A serious book about management, Assholes: A Theory by David Aaron, describes Bezos, some of his billionaire compatriots, and many politicians with great accuracy. I would like to expound on his criteria, but I think his description becomes clear by identifying some assholes: the late Steve Jobs, Newt Gingrich, Dick Cheney of government and Halliburton, Ann Coulter of the bizarre political quotes, and Donald TRUMP (“I’m very rich!”), of TRUMP EVERYTHING, who has promised to take us out of our miserable wilderness to his promised land paved with gold.

Each Amazon employee must learn and use 14 rules inscribed on a laminated card. Workers in the Industrial Revolution were worn down physically by long hours and dangerous working conditions in factories and mines. Today, in “gig” workplaces and those dominated by corporate cults and asshole CEOs, employees are worn down mentally by long hours and constant stress to perform at a very high level.

Bo Olson worked for two years as a book market supervisor at Amazon. He said the enduring image of his job place was the sight of fellow workers crying in their office cubicles.
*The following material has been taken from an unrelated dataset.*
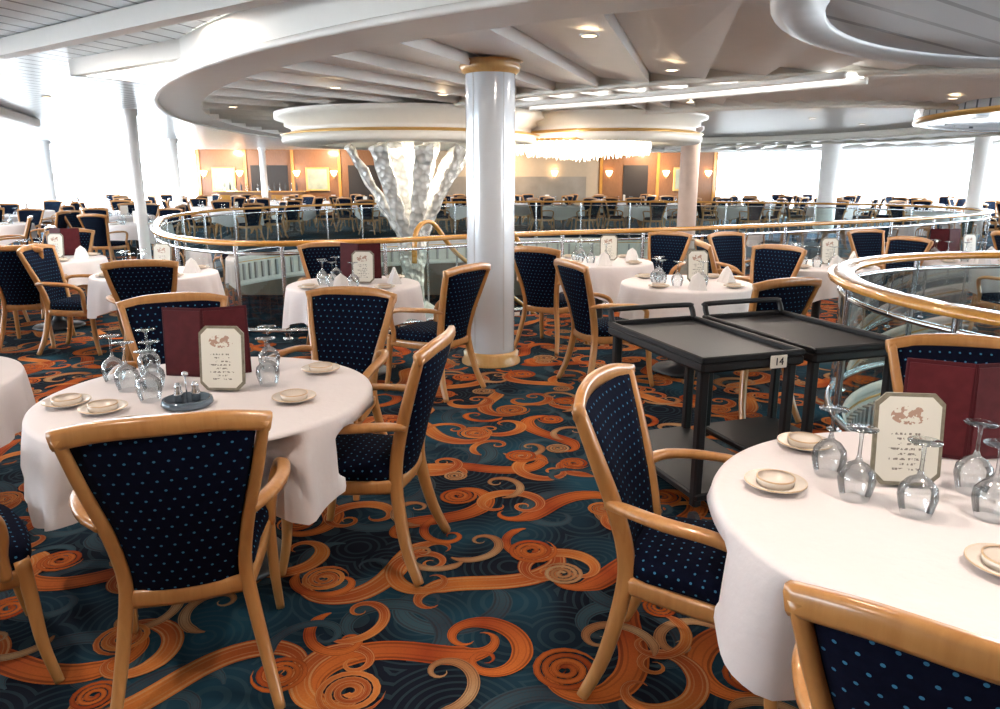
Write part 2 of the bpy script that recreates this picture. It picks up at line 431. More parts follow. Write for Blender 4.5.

He said: “You walk out of a conference room and you’ll see a grown man covering his face. Nearly every person I worked with, I saw cry at their desk. Back-stabbing was encouraged.”

By the way, both Corporate Cults and Assholes: A Theory are sold by Amazon.

Martin Luther King wrote this about management in 1965: “When machines and computers, profit motives and property rights are considered more important than people, the giant triplets of racism, extreme materialism, and militarism are incapable of being conquered.”